Blogger Andrew Louis said...

Is metaphysics nothing more then art perhaps?

November 15, 2008 2:07 PM  
Blogger Fido the Yak said...

Note to Self: to think "actual possibility" requires thinking, somehow if not directly, an actual that could be otherwise. The "could be otherwise" is not a mode of thinking inferior to or even posterior to the "as" or the "as such." It is not mere second-guessing. It is in a sense already contained in the "as," perhaps even as a condition of the "as". Nothing about the "actual" is settled. It remains open to the "could be otherwise." What is an action? Not a closing of possibilities, but the expression of a new transcendence. You could actualize tesseractually, for example, hyperactually. Nothing about the nature of action rules that out (nor specifies an ideal relation. Vagueness is allowed, an expressive possibility.) "Actual possibility" circumscribed though not determined by habit, cultivation. Need a better word for co-arising. Systasis. Synairetic verition of actual possibility, or, leaving it up in the air, systatic cultivation of actual possibilities, and more broadly, systatic cultivation of hyperactual possibilities. "Letting the imagination go" means the systatic cultivation of hyperactual possibilities. Metaphysics. Methactual. Metapragmatic. A synairtic grasp of the thing. Of physis. Diaphany. Test the boundaries of the metaphysical at the things themselves. What are the things of the imagination–do we need a metapragmatics even to grasp what those are, or an actual systatic metaphysics?

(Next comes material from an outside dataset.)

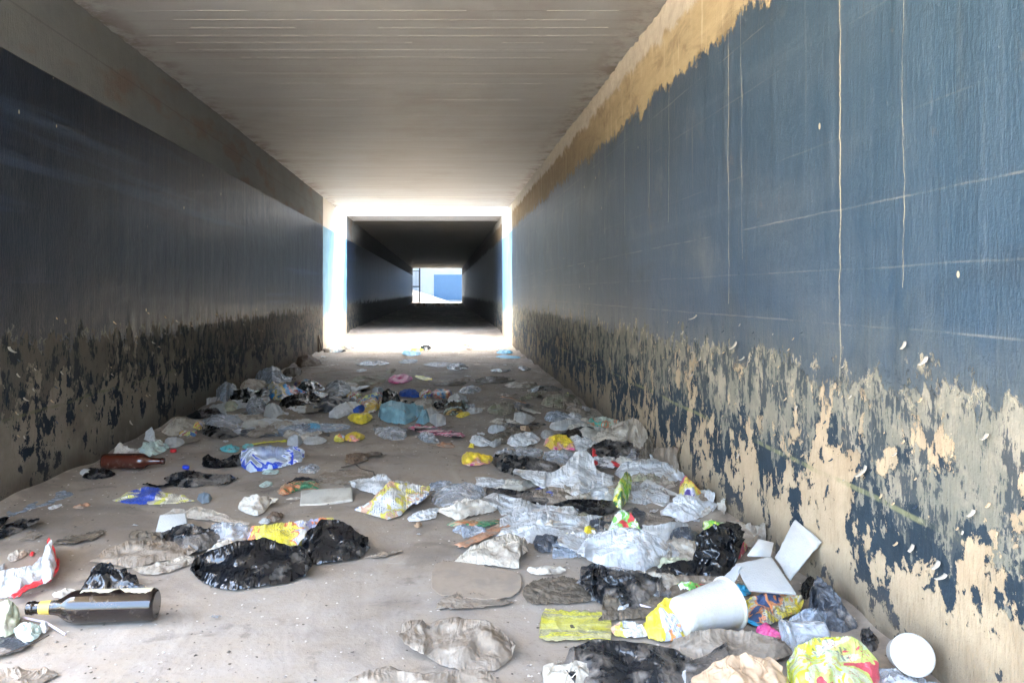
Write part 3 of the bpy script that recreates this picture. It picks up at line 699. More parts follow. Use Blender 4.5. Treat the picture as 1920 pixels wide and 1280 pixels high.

November 16, 2008 10:15 AM  
Blogger Fido the Yak said...

Andrew, at first blush I'm going to say no, and it has to do with the way the question is formulated as a "nothing more than" which implies a devaluation of art, which I don't think is necessary to pursue things we are curious about. Conversely, are the verbal arts metaphysical, or does saying "metaphysical" devalue them already? Could they be both exercises in metaphysics and patterned after the plastic arts? What is the statue for philosophy? Should we admire the busts of philosophers? What purpose do such reminders serve? Oh, this is a tangent, sure. Your question deserves serious study. I think you should pursue it further.